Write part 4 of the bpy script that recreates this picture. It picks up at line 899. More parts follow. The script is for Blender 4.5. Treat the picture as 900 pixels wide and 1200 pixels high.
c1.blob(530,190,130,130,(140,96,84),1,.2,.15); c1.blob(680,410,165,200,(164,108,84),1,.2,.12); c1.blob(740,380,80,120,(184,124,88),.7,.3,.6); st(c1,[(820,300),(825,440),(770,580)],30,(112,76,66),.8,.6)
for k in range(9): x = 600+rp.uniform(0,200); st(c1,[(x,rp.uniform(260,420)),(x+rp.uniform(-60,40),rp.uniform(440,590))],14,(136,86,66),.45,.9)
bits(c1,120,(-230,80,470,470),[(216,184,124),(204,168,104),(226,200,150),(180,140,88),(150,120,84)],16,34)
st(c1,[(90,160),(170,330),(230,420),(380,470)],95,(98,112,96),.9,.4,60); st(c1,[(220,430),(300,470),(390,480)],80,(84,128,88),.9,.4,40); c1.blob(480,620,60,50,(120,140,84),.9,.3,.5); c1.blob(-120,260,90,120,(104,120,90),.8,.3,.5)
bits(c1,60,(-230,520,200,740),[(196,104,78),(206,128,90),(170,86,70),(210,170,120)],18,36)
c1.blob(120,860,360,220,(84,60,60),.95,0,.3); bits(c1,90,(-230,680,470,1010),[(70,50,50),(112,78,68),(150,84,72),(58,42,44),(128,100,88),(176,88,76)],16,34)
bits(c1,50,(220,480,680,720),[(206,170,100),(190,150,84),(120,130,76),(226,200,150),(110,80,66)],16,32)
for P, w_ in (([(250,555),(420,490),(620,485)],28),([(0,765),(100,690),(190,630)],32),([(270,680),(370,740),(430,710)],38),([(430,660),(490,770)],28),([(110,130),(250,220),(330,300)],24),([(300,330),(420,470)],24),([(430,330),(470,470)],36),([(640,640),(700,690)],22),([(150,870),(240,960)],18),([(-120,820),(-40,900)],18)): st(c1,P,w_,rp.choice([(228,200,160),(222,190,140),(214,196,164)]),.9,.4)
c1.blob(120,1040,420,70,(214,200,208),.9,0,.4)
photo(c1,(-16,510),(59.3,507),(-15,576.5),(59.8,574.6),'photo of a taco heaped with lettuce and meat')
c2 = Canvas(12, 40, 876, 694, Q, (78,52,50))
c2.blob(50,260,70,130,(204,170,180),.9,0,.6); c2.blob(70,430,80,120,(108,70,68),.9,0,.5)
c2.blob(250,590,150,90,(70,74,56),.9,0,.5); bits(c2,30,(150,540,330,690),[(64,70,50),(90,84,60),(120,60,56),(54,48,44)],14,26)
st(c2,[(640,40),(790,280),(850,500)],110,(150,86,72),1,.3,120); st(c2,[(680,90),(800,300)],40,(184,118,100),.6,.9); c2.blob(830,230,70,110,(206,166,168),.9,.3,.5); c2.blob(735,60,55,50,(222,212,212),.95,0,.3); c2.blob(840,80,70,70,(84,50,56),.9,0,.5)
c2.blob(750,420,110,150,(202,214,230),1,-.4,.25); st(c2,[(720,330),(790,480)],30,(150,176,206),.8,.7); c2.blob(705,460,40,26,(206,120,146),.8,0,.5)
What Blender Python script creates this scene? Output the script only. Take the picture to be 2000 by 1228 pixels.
════════════════
### [Exercise requirements]
Identify and copy the lines holding the word "this".

### [Task solution]
Write part 4 of the bpy script that recreates this picture. It picks up at line 899. More parts follow. The script is for Blender 4.5. Treat the picture as 900 pixels wide and 1200 pixels high.
What Blender Python script creates this scene? Output the script only. Take the picture to be 2000 by 1228 pixels.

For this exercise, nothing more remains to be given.